Everything from the line containing "(.005, .085, .27), .45, var=.2, scale=4, spec=.25)" through the last line of the records below should be printed exactly, please, and nothing else.

───

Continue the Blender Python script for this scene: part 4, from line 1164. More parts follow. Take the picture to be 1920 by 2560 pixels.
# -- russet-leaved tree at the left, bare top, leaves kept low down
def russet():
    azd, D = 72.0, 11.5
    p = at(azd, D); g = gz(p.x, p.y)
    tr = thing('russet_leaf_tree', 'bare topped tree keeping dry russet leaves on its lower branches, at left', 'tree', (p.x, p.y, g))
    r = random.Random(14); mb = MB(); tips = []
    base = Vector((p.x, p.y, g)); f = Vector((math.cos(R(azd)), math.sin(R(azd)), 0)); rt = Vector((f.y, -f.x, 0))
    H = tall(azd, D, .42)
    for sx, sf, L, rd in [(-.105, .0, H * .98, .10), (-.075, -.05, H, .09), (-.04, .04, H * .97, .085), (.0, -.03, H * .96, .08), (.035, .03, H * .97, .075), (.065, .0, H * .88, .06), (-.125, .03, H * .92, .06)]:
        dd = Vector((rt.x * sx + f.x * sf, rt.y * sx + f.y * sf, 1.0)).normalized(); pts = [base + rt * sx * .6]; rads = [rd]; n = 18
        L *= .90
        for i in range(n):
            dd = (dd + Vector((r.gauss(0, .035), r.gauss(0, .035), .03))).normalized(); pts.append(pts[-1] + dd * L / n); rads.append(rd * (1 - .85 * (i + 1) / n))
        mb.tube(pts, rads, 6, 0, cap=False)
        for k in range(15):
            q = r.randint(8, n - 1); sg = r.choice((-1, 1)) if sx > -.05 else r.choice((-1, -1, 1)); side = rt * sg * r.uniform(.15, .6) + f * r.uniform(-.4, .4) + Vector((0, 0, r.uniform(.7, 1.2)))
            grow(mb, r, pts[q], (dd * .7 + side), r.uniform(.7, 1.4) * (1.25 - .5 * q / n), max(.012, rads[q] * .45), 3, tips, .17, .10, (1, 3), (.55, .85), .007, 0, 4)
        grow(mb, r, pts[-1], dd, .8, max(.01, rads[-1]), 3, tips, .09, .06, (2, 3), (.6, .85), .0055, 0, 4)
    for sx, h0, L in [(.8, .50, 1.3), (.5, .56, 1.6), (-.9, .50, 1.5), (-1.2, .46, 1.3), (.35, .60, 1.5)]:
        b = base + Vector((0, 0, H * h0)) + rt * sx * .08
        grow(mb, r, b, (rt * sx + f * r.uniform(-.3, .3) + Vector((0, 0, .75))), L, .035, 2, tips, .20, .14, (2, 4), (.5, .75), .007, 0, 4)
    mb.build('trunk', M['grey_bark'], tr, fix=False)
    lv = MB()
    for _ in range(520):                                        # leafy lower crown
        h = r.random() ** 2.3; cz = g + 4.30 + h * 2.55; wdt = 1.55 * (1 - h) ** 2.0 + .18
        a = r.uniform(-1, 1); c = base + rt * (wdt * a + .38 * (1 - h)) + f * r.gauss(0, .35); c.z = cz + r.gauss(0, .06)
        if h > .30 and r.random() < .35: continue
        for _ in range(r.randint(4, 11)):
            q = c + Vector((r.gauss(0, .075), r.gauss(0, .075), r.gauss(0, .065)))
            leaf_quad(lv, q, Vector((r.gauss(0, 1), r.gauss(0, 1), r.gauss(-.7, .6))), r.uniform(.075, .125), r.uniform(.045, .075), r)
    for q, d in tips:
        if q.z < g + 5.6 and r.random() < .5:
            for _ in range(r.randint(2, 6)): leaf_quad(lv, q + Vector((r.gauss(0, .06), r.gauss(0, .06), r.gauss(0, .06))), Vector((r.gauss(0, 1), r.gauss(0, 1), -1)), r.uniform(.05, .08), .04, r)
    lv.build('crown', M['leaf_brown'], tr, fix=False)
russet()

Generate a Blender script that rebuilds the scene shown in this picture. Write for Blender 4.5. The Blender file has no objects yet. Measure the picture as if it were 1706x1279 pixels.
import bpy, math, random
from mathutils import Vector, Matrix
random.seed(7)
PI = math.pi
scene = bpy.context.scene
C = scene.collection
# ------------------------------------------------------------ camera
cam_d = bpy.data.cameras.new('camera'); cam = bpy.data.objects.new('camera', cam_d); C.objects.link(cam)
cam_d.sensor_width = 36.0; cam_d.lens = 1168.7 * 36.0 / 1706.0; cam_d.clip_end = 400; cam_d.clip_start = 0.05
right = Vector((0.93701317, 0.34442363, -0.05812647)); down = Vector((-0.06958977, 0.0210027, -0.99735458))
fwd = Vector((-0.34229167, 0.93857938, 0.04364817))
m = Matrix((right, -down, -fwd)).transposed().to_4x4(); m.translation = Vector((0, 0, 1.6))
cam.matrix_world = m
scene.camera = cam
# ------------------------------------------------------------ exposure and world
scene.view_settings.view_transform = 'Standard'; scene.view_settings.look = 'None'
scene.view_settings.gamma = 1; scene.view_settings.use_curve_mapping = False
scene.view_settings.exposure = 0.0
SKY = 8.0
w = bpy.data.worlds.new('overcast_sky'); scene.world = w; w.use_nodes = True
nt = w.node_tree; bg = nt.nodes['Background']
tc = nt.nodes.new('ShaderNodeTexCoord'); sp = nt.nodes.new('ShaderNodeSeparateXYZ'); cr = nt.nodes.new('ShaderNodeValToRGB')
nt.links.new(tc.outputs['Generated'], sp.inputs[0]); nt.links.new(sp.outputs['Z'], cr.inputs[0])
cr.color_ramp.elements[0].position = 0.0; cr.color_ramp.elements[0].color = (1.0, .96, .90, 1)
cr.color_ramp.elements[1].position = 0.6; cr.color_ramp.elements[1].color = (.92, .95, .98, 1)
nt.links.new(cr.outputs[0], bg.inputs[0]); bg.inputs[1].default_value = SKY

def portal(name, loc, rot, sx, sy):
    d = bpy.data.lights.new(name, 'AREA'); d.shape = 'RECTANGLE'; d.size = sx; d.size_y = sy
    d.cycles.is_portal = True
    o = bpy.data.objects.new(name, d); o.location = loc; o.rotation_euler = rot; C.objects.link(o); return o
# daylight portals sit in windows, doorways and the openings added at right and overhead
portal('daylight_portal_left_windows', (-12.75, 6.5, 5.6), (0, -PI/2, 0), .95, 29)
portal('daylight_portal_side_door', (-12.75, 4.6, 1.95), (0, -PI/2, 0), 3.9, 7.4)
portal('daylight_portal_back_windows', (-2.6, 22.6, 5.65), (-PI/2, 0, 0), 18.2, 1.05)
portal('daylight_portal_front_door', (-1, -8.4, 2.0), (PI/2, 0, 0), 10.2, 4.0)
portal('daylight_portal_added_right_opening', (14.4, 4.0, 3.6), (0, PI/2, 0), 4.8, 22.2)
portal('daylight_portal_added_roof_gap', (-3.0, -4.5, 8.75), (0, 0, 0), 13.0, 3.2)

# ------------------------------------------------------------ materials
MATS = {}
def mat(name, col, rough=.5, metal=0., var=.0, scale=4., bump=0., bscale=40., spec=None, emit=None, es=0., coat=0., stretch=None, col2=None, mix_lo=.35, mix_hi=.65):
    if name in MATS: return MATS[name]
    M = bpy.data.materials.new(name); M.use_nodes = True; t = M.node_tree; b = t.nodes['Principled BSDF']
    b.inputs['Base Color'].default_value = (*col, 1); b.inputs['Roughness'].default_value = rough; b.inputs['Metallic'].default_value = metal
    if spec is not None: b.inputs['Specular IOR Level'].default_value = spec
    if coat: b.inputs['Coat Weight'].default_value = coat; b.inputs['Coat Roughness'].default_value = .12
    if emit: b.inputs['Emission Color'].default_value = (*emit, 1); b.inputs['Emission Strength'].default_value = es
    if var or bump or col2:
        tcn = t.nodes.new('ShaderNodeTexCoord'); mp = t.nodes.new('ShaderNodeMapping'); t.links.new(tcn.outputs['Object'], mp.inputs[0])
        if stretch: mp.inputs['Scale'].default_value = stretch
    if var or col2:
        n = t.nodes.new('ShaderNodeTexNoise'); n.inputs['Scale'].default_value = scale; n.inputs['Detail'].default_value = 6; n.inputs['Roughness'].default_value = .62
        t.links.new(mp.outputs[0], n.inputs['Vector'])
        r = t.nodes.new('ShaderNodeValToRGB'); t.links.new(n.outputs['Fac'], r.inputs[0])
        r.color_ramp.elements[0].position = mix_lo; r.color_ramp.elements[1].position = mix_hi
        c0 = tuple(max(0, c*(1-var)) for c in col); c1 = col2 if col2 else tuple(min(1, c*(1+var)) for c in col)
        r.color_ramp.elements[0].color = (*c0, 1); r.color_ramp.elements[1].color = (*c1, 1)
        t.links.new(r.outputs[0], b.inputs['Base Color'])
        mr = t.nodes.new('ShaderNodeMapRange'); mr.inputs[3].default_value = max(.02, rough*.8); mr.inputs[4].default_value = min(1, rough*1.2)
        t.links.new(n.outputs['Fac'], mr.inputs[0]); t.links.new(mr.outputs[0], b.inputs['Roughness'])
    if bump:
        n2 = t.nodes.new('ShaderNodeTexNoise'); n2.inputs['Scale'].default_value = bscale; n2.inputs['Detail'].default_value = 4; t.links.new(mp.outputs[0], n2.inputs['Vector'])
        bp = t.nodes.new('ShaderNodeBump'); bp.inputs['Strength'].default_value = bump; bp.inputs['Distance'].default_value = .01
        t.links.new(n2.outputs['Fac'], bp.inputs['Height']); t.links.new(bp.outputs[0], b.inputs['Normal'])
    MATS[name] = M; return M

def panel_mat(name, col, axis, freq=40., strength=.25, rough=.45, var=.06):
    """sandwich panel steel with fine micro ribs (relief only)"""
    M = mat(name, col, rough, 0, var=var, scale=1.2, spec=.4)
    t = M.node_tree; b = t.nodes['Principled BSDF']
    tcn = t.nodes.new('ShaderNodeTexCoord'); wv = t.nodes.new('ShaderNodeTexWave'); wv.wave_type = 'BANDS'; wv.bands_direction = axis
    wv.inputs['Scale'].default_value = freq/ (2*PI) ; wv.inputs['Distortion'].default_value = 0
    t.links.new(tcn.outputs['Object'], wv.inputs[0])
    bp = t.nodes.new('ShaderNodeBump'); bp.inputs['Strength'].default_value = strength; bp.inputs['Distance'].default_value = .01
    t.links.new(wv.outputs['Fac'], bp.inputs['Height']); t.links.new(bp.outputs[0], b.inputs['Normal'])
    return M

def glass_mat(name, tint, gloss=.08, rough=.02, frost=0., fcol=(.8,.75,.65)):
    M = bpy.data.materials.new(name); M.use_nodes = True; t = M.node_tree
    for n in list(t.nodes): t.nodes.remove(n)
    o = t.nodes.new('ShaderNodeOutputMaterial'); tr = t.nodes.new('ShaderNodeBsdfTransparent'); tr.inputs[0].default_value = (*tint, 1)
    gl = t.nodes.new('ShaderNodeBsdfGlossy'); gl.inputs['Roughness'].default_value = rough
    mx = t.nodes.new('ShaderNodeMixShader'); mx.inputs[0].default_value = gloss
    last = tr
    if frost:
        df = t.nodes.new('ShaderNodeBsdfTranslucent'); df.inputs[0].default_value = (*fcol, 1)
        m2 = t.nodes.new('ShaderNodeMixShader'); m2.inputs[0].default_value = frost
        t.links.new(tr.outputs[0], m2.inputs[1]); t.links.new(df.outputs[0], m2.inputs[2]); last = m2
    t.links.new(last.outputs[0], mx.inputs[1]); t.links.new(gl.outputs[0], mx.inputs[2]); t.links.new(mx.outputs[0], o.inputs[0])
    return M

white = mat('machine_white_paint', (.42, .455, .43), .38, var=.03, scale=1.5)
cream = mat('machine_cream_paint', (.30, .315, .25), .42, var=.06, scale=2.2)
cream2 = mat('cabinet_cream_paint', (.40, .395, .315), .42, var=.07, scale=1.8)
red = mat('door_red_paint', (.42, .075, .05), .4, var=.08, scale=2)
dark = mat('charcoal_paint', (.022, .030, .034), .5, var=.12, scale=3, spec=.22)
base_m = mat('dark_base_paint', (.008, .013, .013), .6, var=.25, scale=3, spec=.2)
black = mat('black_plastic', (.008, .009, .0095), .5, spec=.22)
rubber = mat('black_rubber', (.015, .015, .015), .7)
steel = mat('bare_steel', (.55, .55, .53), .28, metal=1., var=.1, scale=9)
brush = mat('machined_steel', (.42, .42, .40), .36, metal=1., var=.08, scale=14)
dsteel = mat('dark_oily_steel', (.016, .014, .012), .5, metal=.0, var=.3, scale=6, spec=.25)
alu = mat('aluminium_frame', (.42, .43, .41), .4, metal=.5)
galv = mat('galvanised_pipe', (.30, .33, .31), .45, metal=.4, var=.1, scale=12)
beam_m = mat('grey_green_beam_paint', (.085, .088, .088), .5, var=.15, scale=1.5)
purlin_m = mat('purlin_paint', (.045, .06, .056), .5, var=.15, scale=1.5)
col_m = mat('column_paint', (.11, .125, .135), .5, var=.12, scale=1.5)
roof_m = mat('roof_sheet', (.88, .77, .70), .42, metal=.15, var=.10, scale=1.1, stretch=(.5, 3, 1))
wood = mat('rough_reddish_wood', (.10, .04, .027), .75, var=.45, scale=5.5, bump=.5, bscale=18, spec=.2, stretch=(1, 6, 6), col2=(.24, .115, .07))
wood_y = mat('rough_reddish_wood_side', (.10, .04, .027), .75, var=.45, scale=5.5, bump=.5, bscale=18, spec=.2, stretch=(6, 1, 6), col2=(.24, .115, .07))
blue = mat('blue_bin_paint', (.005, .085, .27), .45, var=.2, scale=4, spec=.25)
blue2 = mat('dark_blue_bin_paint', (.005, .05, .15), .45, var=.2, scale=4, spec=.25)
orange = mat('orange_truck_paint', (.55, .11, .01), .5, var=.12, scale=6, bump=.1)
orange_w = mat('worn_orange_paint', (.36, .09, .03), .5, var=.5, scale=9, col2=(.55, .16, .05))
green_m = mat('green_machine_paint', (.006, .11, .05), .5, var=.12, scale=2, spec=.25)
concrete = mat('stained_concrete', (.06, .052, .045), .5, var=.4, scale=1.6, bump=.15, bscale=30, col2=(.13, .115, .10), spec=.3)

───

**The reply**.
blue = mat('blue_bin_paint', (.005, .085, .27), .45, var=.2, scale=4, spec=.25)
blue2 = mat('dark_blue_bin_paint', (.005, .05, .15), .45, var=.2, scale=4, spec=.25)
orange = mat('orange_truck_paint', (.55, .11, .01), .5, var=.12, scale=6, bump=.1)
orange_w = mat('worn_orange_paint', (.36, .09, .03), .5, var=.5, scale=9, col2=(.55, .16, .05))
green_m = mat('green_machine_paint', (.006, .11, .05), .5, var=.12, scale=2, spec=.25)
concrete = mat('stained_concrete', (.06, .052, .045), .5, var=.4, scale=1.6, bump=.15, bscale=30, col2=(.13, .115, .10), spec=.3)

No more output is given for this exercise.